UBS, Switzerland's largest bank, in February acknowledged that it helped U.S. clients conceal assets from the U.S. government. It agreed to pay a $780 million fine and identify some of its American clients.
But U.S. authorities are still going after the Swiss bank, seeking to access the data of another 52,000 Americans they say are hiding about $14.8 billion in Swiss bank accounts.
"We are developing John Doe summonses on other banks," Daniel Reeves, an agent with the IRS' Offshore Compliance division, told Reuters on the sidelines of a conference in Miami on offshore finance.
He was referring to the kind of subpoena filed by the IRS against UBS seeking to force the bank to turn over the names of clients suspected of evading U.S. taxes.

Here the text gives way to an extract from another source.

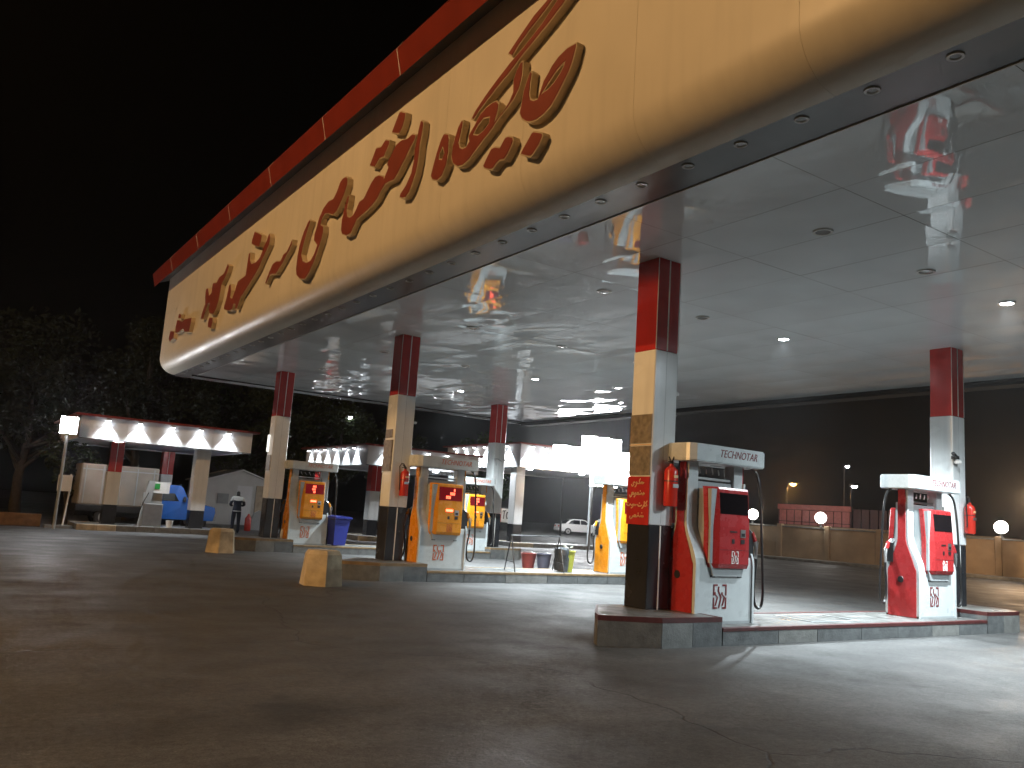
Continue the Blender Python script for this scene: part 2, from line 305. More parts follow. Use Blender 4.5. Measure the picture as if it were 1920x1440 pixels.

Reeves declined to say which, or how many, other banks could face cases filed by the IRS, but he confirmed the entities being investigated were foreign-based like UBS.
"We have identified other offshore banks that are engaged in similar activities," he earlier told the conference.
On April 2, U.S. authorities arrested and charged an accountant in Florida in the first of what they said could be a series of tax evasion prosecutions of American clients of UBS.
Almost two weeks later, a wealthy Florida yacht broker pleaded guilty to using an account with UBS to hide more than $3 million in assets from the U.S. government.
$100 BILLION EACH YEAR
The IRS has pushed ahead with the prosecutions at a time when political leaders both in the United States and elsewhere are calling for a crackdown on tax havens and offshore centers where individuals and companies can hide away funds.
"In the U.S., we're losing about $100 billion a year, because of tax evasion and other abusive practices," Robert Roach, counsel and chief investigator for the U.S. Senate Permanent Subcommittee on Investigations, said at the Miami conference.
This Senate subcommittee has been lobbying for more aggressive official action against tax havens and tax evasion, which Roach described as a "rats' nest of problems".
Switzerland, which is seeking to defend its long-standing tradition of strict bank secrecy, asked the United States at the weekend to drop the case against UBS in return for a new tax accord the two countries are about to negotiate.
Swiss President Hans-Rudolf Merz said the request was made to U.S. Treasury Secretary Timothy Geithner on the sidelines of the International Monetary Fund's semi-annual meetings in Washington.